═══ DATA TO USE ═══

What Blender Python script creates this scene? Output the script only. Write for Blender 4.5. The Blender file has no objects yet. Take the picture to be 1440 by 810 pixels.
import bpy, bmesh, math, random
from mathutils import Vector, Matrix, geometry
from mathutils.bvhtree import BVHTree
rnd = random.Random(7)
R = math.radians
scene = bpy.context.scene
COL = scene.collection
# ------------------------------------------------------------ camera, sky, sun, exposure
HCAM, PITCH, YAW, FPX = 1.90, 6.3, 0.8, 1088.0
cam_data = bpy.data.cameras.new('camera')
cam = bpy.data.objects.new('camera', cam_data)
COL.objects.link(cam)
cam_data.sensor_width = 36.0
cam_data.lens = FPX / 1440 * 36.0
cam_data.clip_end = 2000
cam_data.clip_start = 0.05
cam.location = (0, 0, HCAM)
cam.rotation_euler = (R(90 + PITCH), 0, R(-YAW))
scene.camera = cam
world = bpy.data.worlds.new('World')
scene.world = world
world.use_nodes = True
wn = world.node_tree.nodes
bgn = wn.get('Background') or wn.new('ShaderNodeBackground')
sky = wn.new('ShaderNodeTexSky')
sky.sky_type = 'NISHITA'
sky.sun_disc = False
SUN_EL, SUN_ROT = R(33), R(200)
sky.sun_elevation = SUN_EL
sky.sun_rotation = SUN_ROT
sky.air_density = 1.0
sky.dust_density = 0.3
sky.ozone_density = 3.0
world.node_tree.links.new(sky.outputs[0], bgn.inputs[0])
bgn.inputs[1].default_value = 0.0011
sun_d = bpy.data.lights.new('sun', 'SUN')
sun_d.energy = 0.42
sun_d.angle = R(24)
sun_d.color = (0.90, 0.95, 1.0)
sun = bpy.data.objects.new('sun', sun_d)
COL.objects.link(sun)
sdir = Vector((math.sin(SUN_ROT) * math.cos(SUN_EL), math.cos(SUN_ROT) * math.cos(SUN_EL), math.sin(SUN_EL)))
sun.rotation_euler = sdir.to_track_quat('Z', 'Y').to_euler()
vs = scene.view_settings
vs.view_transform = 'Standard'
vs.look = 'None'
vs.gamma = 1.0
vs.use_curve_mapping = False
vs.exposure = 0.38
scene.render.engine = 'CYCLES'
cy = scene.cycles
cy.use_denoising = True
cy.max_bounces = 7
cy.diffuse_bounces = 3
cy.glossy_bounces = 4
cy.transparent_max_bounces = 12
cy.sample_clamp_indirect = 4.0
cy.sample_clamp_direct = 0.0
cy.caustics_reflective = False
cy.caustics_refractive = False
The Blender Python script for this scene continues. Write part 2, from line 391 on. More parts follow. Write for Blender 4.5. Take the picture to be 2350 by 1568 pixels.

═══

**TASK DESCRIPTION**: Copy out every line from the data above that has "Blender" in it.

**RESULT OF THIS TASK**:
What Blender Python script creates this scene? Output the script only. Write for Blender 4.5. The Blender file has no objects yet. Take the picture to be 1440 by 810 pixels.
The Blender Python script for this scene continues. Write part 2, from line 391 on. More parts follow. Write for Blender 4.5. Take the picture to be 2350 by 1568 pixels.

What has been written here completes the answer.